I believe there was one clear winner in last week’s elections: Mississippi Gov. Haley Barbour.

As he winds down his final term as governor, I believe he may be the guy who steps in and fills the Republican leadership void in Washington. Again.

As the new head of the Republican Governors Association, Haley was pretty much in charge of the gubernatorial races in Virginia and New Jersey. The GOP swept the races, ending Democratic rule in both. Haley helped raise and direct spending of $13 million for the races, and the GOP won by shocking margins of 60 percent or better in both.

In the New York congressional race, where Republican stars such as Sarah Palin and Newt Gingrich and conservative talking heads such as Glenn Beck and Sean Hannity weighed in, they made a muddle. Voters backed a third-party conservative and handed Democrats a seat they haven’t held since 1872. The Republican National Committee didn’t even appear to be much of a player in any of these races. Some analysts have said this shows the GOP is still having its own civil war.

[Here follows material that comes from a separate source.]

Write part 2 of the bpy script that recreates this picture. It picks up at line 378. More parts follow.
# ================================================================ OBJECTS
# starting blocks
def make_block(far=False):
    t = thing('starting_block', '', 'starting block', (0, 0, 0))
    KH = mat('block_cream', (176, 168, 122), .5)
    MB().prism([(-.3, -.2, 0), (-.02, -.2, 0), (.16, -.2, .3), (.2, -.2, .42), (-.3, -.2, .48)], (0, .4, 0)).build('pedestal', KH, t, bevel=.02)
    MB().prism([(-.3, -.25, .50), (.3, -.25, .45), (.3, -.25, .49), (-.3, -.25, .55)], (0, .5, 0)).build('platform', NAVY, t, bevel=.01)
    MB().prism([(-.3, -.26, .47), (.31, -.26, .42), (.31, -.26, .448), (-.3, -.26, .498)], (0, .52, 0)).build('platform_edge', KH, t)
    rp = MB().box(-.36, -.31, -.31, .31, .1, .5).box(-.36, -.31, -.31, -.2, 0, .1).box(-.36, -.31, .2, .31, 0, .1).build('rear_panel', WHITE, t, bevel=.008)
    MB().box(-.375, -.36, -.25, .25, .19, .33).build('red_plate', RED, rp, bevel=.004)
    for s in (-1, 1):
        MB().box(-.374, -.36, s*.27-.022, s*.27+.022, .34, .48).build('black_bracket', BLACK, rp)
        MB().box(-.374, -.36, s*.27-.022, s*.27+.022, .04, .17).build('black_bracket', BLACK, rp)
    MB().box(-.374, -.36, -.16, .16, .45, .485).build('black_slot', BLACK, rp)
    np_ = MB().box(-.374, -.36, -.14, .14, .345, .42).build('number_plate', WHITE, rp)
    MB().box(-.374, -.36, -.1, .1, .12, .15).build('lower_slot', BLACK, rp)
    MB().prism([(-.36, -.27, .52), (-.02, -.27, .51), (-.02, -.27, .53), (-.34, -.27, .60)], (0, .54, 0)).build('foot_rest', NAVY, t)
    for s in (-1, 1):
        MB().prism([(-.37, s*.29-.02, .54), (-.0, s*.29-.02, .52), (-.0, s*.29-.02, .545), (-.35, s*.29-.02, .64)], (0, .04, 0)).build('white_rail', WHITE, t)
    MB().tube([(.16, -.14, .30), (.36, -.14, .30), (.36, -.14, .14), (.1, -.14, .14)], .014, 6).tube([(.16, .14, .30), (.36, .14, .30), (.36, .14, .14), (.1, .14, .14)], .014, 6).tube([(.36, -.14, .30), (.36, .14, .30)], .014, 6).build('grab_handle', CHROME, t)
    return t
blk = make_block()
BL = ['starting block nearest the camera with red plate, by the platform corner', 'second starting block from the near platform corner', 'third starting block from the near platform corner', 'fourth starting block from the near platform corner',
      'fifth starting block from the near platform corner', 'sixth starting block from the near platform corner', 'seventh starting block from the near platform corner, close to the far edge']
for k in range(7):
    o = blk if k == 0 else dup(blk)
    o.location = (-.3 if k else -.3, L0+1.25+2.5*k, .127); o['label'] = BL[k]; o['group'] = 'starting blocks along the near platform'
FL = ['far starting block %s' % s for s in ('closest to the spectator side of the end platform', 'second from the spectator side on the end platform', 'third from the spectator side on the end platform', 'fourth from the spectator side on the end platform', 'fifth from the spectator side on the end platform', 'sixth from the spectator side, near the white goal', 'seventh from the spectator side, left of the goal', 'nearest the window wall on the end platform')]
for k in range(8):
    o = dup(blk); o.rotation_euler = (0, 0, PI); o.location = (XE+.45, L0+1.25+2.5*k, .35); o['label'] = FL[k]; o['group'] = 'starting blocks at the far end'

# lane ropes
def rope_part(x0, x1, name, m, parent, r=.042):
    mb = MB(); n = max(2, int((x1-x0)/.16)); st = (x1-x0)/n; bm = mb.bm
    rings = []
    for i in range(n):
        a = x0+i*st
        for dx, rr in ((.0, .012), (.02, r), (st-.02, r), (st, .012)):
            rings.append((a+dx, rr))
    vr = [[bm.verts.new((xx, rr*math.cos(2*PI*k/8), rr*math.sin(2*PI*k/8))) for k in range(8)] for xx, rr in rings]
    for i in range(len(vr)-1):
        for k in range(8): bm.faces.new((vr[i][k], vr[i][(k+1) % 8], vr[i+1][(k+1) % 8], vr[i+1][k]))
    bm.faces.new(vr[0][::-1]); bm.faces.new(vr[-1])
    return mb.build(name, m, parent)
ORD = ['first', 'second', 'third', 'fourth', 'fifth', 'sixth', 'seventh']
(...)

Barbour has reunited and revamped the national Republican Party before, as head of the RNC during the 1990s and as a founding father of “Big Tent” Republicanism, which drew independents and even conservative Democrats to the GOP.

He’s likely to be the go-to guy next year, as all 435 House seats and 38 of 100 Senate seats are up for grabs in Washington.

And what about his own future political ambition?

Barbour has said that any Republican leader who’s looking beyond the 2010 races needs his or her head examined.

He’s sort of pooh-poohed the idea of running for president or vice president, which I have sort of reported in this column many times.

But if Barbour could step in and help fix a broken Republican Party for the second time in his career ... well, those notions might not be so far-fetched.

A statement by Barbour after last week’s GOP gubernatorial victories might, in a way, speak to this:

“When I was Republican Party chairman in the 1990s, it was the governors who led our party’s comeback, and I believe we jump-started that once again today,” Barbour said.

“Republican victories in the 1993 New Jersey and Virginia governors’ races were the springboard for the 1994 Republican revolution. (Last week’s) victories will have a similar impact. ... Republicans can win anywhere in 2010.”